• **GOAL**:
Only the lines from the one containing "Recreate this scene" through the one containing "sc.view_settings.gamma = 1;" are wanted. Give them again exactly, both ends included.

[Scenes as source code]

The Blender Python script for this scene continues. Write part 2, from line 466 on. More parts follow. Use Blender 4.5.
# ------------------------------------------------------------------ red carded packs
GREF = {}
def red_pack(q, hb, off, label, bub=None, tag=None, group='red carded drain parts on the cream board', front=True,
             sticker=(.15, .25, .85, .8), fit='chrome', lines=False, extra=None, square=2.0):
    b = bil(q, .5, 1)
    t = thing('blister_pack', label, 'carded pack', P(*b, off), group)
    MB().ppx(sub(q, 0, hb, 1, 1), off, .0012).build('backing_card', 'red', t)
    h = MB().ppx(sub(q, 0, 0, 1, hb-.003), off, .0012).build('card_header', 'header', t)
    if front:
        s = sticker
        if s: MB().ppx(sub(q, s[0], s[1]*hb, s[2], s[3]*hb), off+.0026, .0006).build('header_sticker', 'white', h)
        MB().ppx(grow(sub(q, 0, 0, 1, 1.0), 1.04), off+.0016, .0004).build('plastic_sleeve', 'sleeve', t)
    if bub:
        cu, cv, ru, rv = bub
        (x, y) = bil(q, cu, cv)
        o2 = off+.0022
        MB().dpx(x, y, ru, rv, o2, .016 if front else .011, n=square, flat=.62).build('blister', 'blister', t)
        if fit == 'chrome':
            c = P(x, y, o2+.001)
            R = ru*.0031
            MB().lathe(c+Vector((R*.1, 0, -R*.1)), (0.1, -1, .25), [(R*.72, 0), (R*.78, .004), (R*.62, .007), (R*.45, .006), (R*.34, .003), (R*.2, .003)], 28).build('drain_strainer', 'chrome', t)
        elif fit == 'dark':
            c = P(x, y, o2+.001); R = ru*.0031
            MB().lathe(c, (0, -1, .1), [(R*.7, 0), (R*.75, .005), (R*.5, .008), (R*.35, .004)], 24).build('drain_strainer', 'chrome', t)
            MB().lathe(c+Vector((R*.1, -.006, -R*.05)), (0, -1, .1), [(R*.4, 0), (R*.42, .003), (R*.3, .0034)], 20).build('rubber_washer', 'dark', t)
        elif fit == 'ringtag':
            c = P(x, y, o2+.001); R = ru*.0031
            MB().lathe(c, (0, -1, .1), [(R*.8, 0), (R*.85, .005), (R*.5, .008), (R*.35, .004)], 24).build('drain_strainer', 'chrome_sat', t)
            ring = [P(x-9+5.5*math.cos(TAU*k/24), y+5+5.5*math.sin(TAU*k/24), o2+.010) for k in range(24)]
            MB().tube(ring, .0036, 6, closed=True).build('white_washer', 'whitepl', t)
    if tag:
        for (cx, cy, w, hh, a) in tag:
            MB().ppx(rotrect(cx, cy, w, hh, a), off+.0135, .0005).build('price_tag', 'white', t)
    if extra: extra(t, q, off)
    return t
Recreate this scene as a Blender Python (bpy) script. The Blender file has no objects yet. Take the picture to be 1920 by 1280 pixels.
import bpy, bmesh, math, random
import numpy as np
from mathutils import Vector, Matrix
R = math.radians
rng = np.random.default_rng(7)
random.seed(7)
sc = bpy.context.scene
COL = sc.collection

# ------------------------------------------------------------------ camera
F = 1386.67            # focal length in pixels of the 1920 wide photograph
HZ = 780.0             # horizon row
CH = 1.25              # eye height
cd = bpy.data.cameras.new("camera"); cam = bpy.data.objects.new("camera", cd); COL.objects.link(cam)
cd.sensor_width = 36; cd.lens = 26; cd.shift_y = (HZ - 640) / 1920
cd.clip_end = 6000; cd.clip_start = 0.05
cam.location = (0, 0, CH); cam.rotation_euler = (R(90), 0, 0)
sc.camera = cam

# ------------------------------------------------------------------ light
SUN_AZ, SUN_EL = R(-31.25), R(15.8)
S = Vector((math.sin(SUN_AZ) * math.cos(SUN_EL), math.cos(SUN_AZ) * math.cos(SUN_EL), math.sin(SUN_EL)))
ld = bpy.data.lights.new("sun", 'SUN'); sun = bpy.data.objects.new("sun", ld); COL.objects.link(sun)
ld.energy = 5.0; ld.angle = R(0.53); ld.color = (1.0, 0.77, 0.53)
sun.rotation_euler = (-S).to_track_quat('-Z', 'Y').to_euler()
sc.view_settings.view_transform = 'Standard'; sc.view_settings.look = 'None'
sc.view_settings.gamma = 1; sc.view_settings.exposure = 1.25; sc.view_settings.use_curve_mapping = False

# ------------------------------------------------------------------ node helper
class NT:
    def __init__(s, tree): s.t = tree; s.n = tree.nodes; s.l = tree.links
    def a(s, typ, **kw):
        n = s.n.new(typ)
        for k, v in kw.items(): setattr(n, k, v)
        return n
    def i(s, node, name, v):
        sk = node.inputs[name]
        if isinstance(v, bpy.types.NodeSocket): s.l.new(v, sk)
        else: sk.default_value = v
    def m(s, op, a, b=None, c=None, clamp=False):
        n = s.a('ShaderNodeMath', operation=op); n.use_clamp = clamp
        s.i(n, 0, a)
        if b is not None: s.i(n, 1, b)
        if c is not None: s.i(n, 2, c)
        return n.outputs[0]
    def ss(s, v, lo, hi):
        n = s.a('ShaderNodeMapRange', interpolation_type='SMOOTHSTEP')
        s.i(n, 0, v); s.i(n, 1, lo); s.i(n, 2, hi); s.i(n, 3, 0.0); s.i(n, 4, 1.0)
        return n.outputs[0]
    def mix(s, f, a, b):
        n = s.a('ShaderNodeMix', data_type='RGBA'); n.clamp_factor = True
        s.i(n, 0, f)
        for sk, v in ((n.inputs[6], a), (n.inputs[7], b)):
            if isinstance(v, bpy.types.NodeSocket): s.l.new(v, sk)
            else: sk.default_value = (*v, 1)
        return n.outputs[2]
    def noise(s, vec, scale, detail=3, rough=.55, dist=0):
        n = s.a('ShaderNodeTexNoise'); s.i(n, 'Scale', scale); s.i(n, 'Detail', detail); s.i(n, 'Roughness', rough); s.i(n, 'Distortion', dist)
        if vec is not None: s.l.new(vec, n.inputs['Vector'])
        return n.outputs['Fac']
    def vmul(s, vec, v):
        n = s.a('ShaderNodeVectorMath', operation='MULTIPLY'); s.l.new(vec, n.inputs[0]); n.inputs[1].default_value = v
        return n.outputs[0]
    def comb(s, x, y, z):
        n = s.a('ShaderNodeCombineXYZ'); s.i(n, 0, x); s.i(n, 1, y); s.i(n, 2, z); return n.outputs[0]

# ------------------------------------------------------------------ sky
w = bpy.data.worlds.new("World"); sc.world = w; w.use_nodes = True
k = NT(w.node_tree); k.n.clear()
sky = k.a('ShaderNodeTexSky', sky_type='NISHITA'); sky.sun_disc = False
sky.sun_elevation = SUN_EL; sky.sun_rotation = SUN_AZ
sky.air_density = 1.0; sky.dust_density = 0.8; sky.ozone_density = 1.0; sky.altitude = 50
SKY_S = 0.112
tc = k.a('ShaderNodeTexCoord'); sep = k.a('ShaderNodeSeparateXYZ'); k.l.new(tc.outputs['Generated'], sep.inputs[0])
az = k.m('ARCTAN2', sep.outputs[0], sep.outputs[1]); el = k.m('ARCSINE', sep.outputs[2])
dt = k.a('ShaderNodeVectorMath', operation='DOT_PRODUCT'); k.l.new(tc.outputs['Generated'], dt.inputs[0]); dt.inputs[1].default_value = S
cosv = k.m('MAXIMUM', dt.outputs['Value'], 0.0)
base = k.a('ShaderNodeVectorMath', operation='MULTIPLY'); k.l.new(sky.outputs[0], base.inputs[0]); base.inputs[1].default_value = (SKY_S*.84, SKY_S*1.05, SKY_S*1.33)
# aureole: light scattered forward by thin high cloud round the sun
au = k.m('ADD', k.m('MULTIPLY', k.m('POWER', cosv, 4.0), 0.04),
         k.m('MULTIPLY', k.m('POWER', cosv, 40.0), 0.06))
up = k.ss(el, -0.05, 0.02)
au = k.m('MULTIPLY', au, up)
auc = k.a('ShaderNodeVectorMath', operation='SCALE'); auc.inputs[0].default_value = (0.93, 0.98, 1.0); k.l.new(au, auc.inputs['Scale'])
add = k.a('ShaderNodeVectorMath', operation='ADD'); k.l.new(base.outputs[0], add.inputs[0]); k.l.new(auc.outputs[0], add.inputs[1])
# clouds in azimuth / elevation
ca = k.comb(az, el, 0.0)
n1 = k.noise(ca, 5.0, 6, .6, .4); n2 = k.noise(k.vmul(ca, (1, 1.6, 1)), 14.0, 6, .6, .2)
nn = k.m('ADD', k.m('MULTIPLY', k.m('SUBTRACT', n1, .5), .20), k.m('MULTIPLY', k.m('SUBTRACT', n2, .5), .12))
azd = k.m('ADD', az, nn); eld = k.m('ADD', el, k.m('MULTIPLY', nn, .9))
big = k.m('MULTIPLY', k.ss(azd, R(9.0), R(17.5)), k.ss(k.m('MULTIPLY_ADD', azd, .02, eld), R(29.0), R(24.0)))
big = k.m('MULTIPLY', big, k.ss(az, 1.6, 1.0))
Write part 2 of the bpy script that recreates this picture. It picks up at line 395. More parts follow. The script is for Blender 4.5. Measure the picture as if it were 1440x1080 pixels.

• **TASK SOLUTION**:
Recreate this scene as a Blender Python (bpy) script. The Blender file has no objects yet. Take the picture to be 1920 by 1280 pixels.
import bpy, bmesh, math, random
import numpy as np
from mathutils import Vector, Matrix
R = math.radians
rng = np.random.default_rng(7)
random.seed(7)
sc = bpy.context.scene
COL = sc.collection

# ------------------------------------------------------------------ camera
F = 1386.67            # focal length in pixels of the 1920 wide photograph
HZ = 780.0             # horizon row
CH = 1.25              # eye height
cd = bpy.data.cameras.new("camera"); cam = bpy.data.objects.new("camera", cd); COL.objects.link(cam)
cd.sensor_width = 36; cd.lens = 26; cd.shift_y = (HZ - 640) / 1920
cd.clip_end = 6000; cd.clip_start = 0.05
cam.location = (0, 0, CH); cam.rotation_euler = (R(90), 0, 0)
sc.camera = cam

# ------------------------------------------------------------------ light
SUN_AZ, SUN_EL = R(-31.25), R(15.8)
S = Vector((math.sin(SUN_AZ) * math.cos(SUN_EL), math.cos(SUN_AZ) * math.cos(SUN_EL), math.sin(SUN_EL)))
ld = bpy.data.lights.new("sun", 'SUN'); sun = bpy.data.objects.new("sun", ld); COL.objects.link(sun)
ld.energy = 5.0; ld.angle = R(0.53); ld.color = (1.0, 0.77, 0.53)
sun.rotation_euler = (-S).to_track_quat('-Z', 'Y').to_euler()
sc.view_settings.view_transform = 'Standard'; sc.view_settings.look = 'None'
sc.view_settings.gamma = 1; sc.view_settings.exposure = 1.25; sc.view_settings.use_curve_mapping = False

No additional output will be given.